Jaap Blonk, Fred Lonberg-Holm, and Tim Daisy; Chris Brown | Elastic | Jazz | Chicago Reader

Jaap Blonk, Fred Lonberg-Holm, and Tim Daisy; Chris Brown Recommended Member Picks All Ages Soundboard Image

When: Thu., June 30, 9 p.m. 2016

When crowds of celebrated minds guided nations into the bloodbath of World War I, a generation of intellectuals refuted respectability, reality, and the status quo. Collage, noise, and nonsense became artistic weapons against nationalism, colonialism, and militarism. It’s impossible to precisely date the formation of a multinational, nonconformist movement, but Dutch vocal artist Jaap Blonk has decided to celebrate 100 years of Dada this year, the centenary of the launch of Zurich’s Cabaret Voltaire. Though Blonk is well-known for his collaborations with improvising musicians, the core of his work is in sound poetry, a Dada-derived medium in which vocalizations are deployed to confound rather than convey meaning.
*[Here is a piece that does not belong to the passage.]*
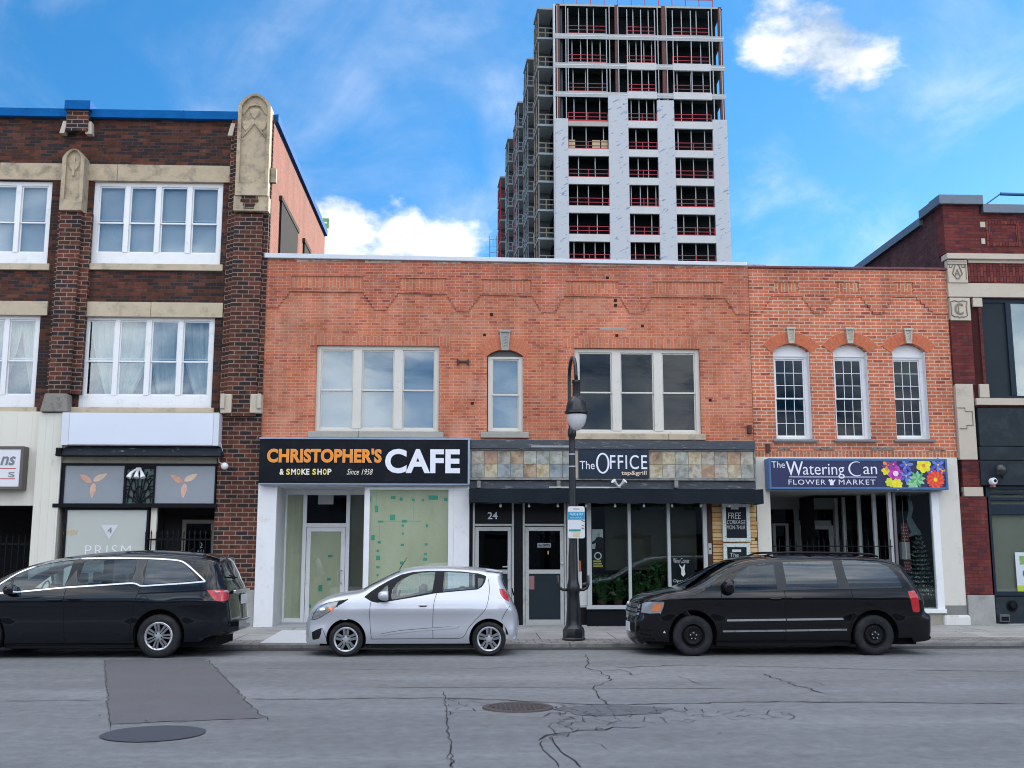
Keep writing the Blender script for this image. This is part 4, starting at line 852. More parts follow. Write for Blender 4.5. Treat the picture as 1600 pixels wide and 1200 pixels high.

Blonk’s command over his instrument is astounding—he can sound like a gargling duck, a celluloid dictator fulminating in a nonexistent language, a zombie, an announcer delivering the news in immaculate Dutch, or your annoying little brother making mouth noises. He’s periodically performed with local cellist Fred Lonberg-Holm since the 1990s, but it’s the bill’s other local musician who put this trio together, in particular, Tim Daisy, a justly renowned percussionist who in recent years has subverted his own technique to perform with radios and record players. He’d long admired Blonk, but they didn’t meet until sharing a stage at a Dada event last year in Columbia, South Carolina. This event—which will feature Daisy on turntables and a small drum kit—is the first time that the three musicians have played together. Pianist and electronic musician Chris Brown opens; the trio headlines. Blonk will also perform as part of the Experimental Sound Studio Gala on Sat 7/2.